As a conclusion, usual color constancy methods such as gray world and white patch are not efficient for such kind of
images, since they are global and thus able to handle only uniform color casts. The GW method estimates the most
prominent cast in the image, since it is based on the mean of the image. As a consequence, it corrects the mid-tones
and the shadows of the image, inverting the color cast in the foreground. The white patch method corrects the
highlights. This result is logical since this method estimates the cast in highlights. The shadows and mid-tones still
suffer from a cast since the cast is non uniform. Moreover, WP is very sensitive to noise and to clipping. The videos
of the fish tanks can be over saturated (so some are clipped), depending of the variable lighting conditions, so this
method is not suitable to underwater videos color correction.
ACE gives the best results since it widely adapts to different non uniform color casts and it is unsupervised.
3. IMPACT ON THE FISH SEGMENTATION STEP
Original image Segmented image Labeled image
Fig. 2 : The segmentation step
The segmentation step [1-2] is a decisive step for the correct recognition of fish. It consists in a background
subtraction. Typically, a video sequence includes a static background and moving fish translating and warping along
consecutive frames. This phase is to breaks up an image into regions of interest representing the fish.
We compared the segmentation results on original videos and on corrected videos with the proposed method (ACE
without “keep original gray” feature). The fish are better localized on the corrected videos than on the original ones
as shown by the figs 24 and 25. Some very small false detections are noticed, but they can easily discarded using a
threshold.
The color cast removal enhances the fish segmentation step, since it emphasizes the color differences between the
fish and the background. Moreover, the color features extracted from the balanced images are closer to the real
colors of the fish [5].
The segmentation of an aquatic environment is a very difficult issue due to the variability of illumination and to the
consequent color cast. In the segmentation and the color features extraction steps, assumptions could be made
concerning the constancy of the illuminant and the color cast. These assumptions may be true as long as the
recognition and the learning take place in the same fish tank and from the same position, but they are no longer true
if the learning and the recognition are done on different fish tanks or from different positions. Hence the importance
of a color balancing and color cast removal from the live video sequences before the fish recognition step performed
without any a priori information or assumption about the scene.
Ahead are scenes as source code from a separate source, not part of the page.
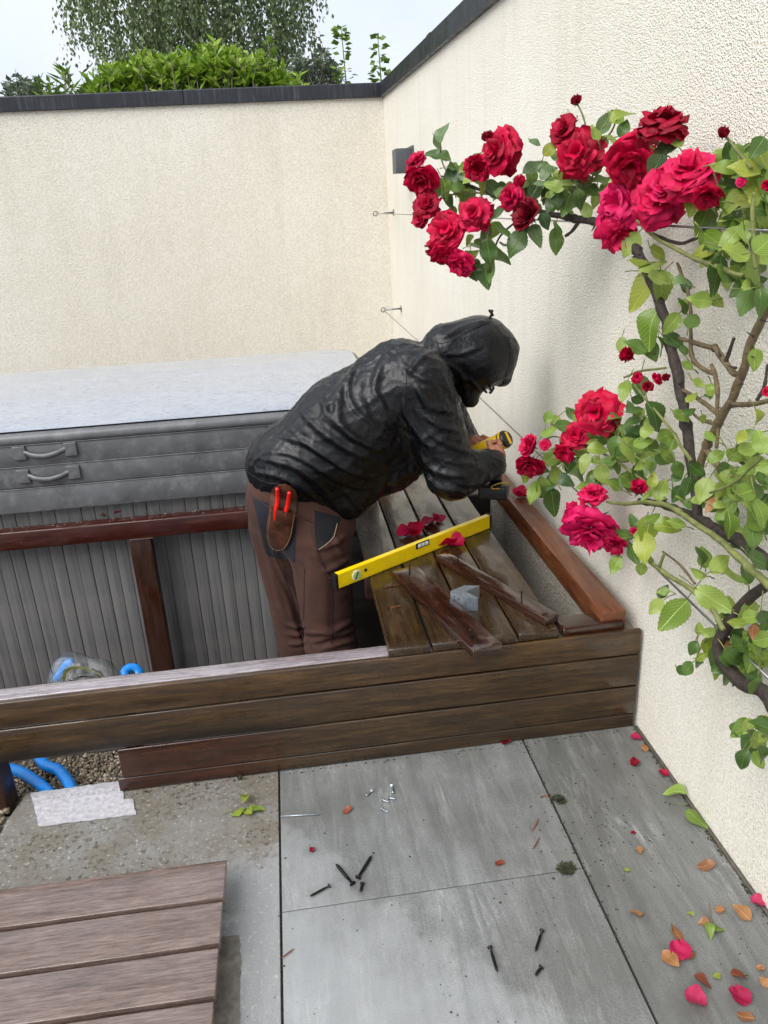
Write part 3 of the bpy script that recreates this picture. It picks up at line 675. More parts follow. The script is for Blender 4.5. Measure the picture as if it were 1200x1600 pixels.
V = relax(V, F, 2); N = net_normals(V, F)
for i in range(len(V)):
    p = Vector(V[i]); z = p.z
    amp = .004+.006*max(0, 1-abs(z-.02)/.18)+.003*max(0, 1-abs(z-.42)/.15)
    a = ridged(Vector((p.x*5, p.y*5, p.z*17+p.x*9)))*.7+ridged(Vector((p.x*9+4, p.y*9, p.z*28-p.x*12)))*.3
    d = amp*(a-.35)+.004*ridged(Vector((p.x*16, p.y*16, p.z*3)))*(.3 if z > .1 else .6)
    V[i] += N[i]*d*.6
V = V+N*fold_field(V, N, [([(600, 700), (760, 645), (870, 560)], .010, .009), ([(650, 880), (760, 835), (890, 760)], .010, .010), ([(740, 990), (830, 960), (900, 930)], .007, .009), ([(500, 1330), (720, 1340), (920, 1240)], .012, .011), ([(560, 1420), (760, 1370), (940, 1310)], .011, .010), ([(640, 1480), (780, 1440), (940, 1400)], .008, .009), ([(370, 1270), (480, 1300), (560, 1290)], .009, .008), ([(380, 1350), (470, 1360), (560, 1340)], .009, .008), ([(390, 1430), (480, 1430), (560, 1400)], .009, .008), ([(330, 900), (430, 1080), (500, 1300), (570, 1520)], -.012, .010), ([(160, 480), (230, 700), (310, 980), (370, 1200)], .006, .012), ([(250, 620), (330, 800), (400, 980)], .006, .010), ([(760, 560), (800, 700), (880, 820)], .007, .010), ([(560, 500), (590, 640), (640, 760)], .005, .008)], 370, 720, 5)[:, None]
trouser_bvh = BVHTree.FromPolygons([Vector(a) for a in V], [tuple(int(k) for k in q) for q in F])
TV, TF_ = V, F

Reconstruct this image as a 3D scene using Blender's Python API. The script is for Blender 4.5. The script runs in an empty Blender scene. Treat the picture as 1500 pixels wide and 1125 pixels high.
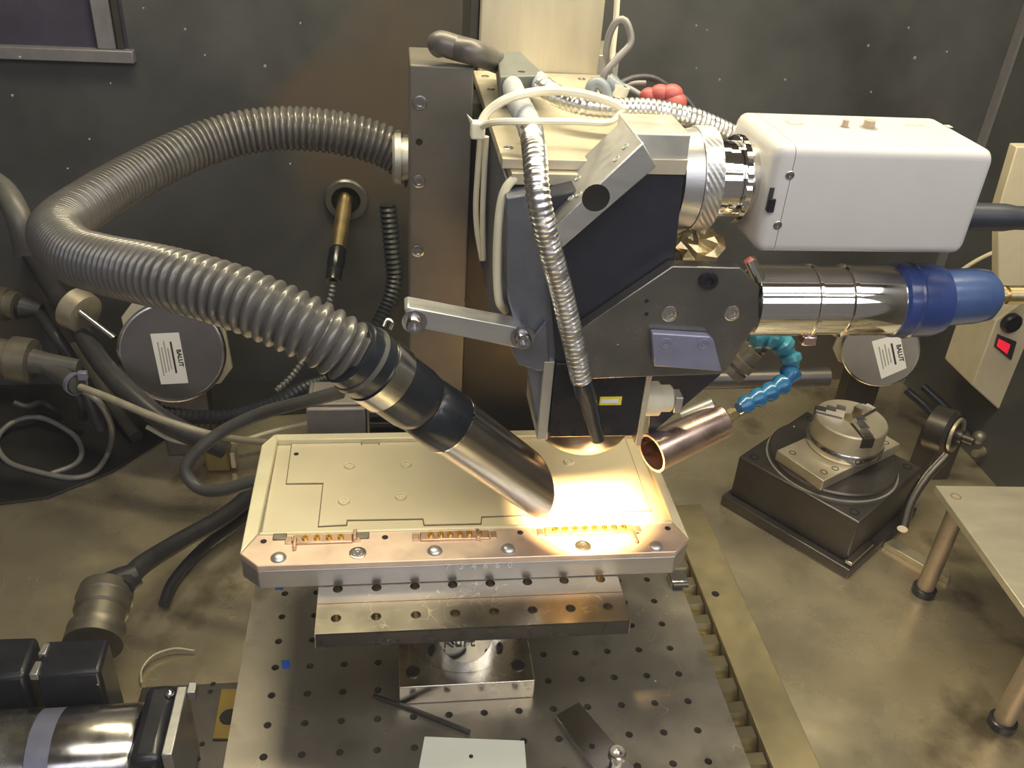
import bpy, bmesh, math, random
from mathutils import Vector, Matrix
random.seed(4)
S = 0.001                      # all coordinates below are millimetres
V = Vector
sc = bpy.context.scene
COL = sc.collection

# ------------------------------------------------------------------ camera
F_PX = 1320.0
CAM = V((-61.816, -541.171, 537.281))
FW = V((0.13047054, 0.8396036, -0.52729805))
RT = V((0.99140845, -0.11547882, 0.06143236))
UP = V((0.00931293, 0.53078285, 0.84745668))
cd = bpy.data.cameras.new('camera'); cam = bpy.data.objects.new('camera', cd); COL.objects.link(cam)
cd.sensor_width = 36.0; cd.lens = F_PX / 1500 * 36.0; cd.clip_start = 0.005; cd.clip_end = 30
m3 = Matrix((RT, UP, -FW)).transposed()
cam.matrix_world = Matrix.Translation(CAM * S) @ m3.to_4x4()
sc.camera = cam

def ray(px, py): return FW + RT * ((px - 750) / F_PX) - UP * ((py - 562.5) / F_PX)
def PZ(px, py, z): d = ray(px, py); return CAM + d * ((z - CAM.z) / d.z)
def PY(px, py, y): d = ray(px, py); return CAM + d * ((y - CAM.y) / d.y)
def PD(px, py, k): return CAM + ray(px, py) * k
def xz(pts, y): return [(p.x, p.z) for p in (PY(a, b, y) for a, b in pts)]
def xy(pts, z): return [(p.x, p.y) for p in (PZ(a, b, z) for a, b in pts)]

# ------------------------------------------------------------------ world, lights, exposure
w = bpy.data.worlds.new('world'); sc.world = w; w.use_nodes = True
w.node_tree.nodes['Background'].inputs[0].default_value = (0.95, 0.86, 0.80, 1)
w.node_tree.nodes['Background'].inputs[1].default_value = 0.16
vs = sc.view_settings
vs.view_transform = 'Standard'; vs.look = 'None'; vs.gamma = 1.0; vs.use_curve_mapping = False
vs.exposure = 0.22

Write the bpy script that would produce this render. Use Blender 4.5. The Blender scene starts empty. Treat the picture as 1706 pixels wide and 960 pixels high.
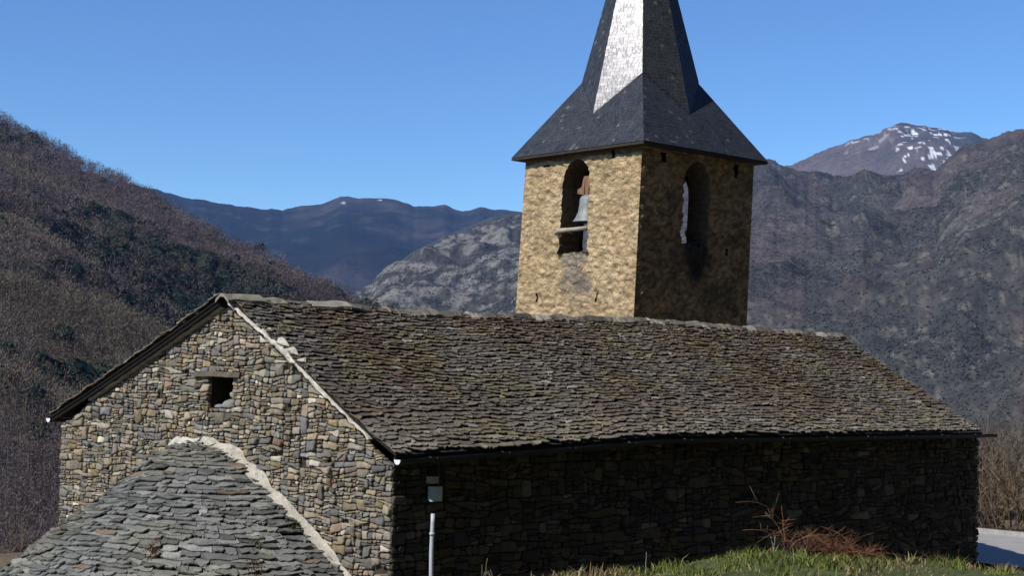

4. IMPACT ON THE FISH RECOGNITION STEP
Among the features extracted (during the second step) for the classification and recognition of fishes there are
geometric features (e.g. area, perimeter, roundness ratio, elongation, orientation), color features (e.g. hue, gray levels,
color histograms, chrominance values), texture features (e.g. entropy, correlation) and motion features. We integrated
also some new color features, such as generalized color moments and color correlograms [8-9].
In order to eliminate not useful or redundant features, a feature selection step based on an ambiguity measure is
applied to select the most pertinent ones [7]. Feature reduction aims to make the classification process easier and to
speed up the recognition step up in order to achieve a real-time processing. Finally, the quadratic Bayes classifier is
used to classify the selected fishes to one of the learned species.